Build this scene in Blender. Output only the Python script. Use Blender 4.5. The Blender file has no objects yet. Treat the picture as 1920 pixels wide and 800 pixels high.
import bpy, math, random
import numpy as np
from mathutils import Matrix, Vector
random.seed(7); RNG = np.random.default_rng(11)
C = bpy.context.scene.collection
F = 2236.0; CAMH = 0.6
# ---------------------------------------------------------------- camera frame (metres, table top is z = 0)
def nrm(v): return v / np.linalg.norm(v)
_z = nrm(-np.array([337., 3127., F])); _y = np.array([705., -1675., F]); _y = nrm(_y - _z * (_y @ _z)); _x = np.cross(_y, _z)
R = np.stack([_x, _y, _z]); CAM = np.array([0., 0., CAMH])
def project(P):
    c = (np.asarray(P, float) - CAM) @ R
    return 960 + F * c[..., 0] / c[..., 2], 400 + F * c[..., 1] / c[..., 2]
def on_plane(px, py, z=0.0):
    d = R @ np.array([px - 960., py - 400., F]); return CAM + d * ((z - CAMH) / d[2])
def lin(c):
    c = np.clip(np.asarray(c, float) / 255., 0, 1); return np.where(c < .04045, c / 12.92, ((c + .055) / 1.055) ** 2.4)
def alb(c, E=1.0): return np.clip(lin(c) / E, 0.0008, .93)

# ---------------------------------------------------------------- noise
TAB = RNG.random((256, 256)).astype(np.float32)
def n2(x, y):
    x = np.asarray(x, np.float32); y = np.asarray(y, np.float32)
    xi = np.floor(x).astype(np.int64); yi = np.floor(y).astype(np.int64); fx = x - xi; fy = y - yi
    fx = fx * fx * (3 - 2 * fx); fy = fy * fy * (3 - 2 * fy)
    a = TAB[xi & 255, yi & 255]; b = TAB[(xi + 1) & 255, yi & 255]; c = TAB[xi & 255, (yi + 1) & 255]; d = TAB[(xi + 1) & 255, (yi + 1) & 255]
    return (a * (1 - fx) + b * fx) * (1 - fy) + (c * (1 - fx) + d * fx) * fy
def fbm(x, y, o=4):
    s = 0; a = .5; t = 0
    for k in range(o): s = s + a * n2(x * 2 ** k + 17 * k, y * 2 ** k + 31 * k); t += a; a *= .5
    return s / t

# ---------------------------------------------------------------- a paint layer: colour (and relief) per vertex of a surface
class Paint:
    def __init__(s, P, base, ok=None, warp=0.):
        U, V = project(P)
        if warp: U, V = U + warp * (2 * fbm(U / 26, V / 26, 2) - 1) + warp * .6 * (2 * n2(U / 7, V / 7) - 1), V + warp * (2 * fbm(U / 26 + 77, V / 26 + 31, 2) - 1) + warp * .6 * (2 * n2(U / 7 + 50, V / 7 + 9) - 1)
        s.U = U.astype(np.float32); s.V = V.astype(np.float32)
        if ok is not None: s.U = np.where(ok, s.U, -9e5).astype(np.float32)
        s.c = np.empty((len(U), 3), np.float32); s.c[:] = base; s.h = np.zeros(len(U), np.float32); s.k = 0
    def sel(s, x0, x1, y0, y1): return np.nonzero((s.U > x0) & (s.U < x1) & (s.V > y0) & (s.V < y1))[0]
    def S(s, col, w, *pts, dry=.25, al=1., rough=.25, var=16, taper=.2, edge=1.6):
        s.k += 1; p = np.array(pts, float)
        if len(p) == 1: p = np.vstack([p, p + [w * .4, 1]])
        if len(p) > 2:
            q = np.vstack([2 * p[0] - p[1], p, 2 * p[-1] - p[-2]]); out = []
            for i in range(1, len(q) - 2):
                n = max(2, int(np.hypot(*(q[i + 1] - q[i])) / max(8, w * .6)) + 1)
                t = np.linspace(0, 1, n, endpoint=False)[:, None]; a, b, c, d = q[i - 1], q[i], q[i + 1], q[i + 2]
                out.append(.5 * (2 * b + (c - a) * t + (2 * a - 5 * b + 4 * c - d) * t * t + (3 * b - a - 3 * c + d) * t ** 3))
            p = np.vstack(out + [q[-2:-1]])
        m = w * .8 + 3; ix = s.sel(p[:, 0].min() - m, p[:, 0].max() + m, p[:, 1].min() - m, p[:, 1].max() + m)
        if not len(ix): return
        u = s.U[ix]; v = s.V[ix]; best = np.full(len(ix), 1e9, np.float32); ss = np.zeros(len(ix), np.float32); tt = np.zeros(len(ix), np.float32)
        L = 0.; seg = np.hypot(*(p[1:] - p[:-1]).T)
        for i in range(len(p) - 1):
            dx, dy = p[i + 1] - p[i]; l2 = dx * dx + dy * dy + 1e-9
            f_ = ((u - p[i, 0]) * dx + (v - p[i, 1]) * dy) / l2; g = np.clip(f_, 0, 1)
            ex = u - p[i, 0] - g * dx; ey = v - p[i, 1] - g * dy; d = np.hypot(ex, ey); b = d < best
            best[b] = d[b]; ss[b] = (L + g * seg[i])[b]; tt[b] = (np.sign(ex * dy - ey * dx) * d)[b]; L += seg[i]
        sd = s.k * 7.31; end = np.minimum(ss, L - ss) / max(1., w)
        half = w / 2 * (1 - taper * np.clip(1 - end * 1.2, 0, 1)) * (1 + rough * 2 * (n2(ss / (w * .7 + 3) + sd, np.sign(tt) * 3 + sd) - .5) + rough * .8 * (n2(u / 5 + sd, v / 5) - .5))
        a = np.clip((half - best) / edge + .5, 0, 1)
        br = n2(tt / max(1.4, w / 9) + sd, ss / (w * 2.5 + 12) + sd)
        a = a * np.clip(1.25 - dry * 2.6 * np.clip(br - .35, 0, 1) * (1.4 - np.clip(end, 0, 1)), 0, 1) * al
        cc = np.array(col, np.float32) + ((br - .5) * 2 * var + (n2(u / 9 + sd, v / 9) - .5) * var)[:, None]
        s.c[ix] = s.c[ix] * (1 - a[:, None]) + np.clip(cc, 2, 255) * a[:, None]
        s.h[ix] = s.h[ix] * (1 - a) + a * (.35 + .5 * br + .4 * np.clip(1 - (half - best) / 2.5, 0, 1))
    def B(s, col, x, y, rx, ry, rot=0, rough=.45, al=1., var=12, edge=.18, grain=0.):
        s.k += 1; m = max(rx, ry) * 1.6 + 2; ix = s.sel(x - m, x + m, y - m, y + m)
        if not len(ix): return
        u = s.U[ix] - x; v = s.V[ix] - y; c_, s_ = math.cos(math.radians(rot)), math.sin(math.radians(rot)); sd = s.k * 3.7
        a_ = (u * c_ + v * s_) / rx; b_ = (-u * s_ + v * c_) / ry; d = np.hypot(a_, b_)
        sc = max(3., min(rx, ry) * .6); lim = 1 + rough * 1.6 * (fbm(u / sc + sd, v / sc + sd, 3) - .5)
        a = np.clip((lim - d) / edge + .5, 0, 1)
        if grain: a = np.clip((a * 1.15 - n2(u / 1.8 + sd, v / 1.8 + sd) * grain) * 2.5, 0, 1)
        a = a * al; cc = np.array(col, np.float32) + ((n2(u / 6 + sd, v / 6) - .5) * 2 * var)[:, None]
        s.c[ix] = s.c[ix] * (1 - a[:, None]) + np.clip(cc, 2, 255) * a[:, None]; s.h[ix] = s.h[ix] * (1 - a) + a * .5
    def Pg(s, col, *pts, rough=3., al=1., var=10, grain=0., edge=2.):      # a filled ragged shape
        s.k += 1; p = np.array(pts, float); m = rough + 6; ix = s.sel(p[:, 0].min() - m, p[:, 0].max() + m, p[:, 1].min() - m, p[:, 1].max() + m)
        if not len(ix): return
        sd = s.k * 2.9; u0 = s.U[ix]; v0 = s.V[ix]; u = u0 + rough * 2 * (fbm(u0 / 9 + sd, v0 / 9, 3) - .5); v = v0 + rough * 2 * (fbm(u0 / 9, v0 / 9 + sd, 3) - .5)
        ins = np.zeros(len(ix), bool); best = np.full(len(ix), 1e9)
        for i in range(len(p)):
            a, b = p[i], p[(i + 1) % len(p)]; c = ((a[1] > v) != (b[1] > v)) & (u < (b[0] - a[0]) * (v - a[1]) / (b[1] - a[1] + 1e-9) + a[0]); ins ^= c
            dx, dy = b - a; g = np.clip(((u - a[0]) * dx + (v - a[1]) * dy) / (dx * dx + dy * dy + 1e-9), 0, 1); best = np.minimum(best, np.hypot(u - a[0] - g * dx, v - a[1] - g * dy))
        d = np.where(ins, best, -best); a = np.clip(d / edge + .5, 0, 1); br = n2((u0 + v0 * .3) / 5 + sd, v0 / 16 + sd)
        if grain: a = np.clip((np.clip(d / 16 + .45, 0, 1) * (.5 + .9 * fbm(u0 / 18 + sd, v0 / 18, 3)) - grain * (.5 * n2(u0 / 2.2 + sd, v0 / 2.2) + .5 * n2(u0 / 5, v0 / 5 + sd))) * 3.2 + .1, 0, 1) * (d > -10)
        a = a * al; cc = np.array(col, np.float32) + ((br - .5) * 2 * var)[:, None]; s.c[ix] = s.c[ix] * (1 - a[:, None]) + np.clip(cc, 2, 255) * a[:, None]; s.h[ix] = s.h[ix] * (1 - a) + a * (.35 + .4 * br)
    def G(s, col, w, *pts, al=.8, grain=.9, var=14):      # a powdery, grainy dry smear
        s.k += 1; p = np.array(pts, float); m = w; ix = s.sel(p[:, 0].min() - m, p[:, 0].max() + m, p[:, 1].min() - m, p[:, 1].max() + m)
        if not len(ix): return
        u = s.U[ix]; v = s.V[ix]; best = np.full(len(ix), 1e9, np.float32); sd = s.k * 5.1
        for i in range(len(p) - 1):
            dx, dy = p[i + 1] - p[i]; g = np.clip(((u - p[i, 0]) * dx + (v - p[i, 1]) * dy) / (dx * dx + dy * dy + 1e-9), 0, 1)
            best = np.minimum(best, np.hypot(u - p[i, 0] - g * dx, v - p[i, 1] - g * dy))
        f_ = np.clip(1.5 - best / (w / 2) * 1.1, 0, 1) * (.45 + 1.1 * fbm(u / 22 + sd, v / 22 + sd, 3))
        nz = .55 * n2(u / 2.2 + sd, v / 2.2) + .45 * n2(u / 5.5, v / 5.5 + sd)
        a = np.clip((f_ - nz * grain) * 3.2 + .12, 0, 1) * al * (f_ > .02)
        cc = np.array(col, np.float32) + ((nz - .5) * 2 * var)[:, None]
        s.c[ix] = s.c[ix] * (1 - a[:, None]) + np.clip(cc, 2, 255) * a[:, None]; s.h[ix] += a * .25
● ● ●
§ EXERCISE TASK
Copy exactly the lines that run from the first line of the data to the line containing "def alb(c, E=1.0): return", please, with both ends included and nothing else.

§ COMPLETE RESPONSE
Build this scene in Blender. Output only the Python script. Use Blender 4.5. The Blender file has no objects yet. Treat the picture as 1920 pixels wide and 800 pixels high.
import bpy, math, random
import numpy as np
from mathutils import Matrix, Vector
random.seed(7); RNG = np.random.default_rng(11)
C = bpy.context.scene.collection
F = 2236.0; CAMH = 0.6
# ---------------------------------------------------------------- camera frame (metres, table top is z = 0)
def nrm(v): return v / np.linalg.norm(v)
_z = nrm(-np.array([337., 3127., F])); _y = np.array([705., -1675., F]); _y = nrm(_y - _z * (_y @ _z)); _x = np.cross(_y, _z)
R = np.stack([_x, _y, _z]); CAM = np.array([0., 0., CAMH])
def project(P):
    c = (np.asarray(P, float) - CAM) @ R
    return 960 + F * c[..., 0] / c[..., 2], 400 + F * c[..., 1] / c[..., 2]
def on_plane(px, py, z=0.0):
    d = R @ np.array([px - 960., py - 400., F]); return CAM + d * ((z - CAMH) / d[2])
def lin(c):
    c = np.clip(np.asarray(c, float) / 255., 0, 1); return np.where(c < .04045, c / 12.92, ((c + .055) / 1.055) ** 2.4)
def alb(c, E=1.0): return np.clip(lin(c) / E, 0.0008, .93)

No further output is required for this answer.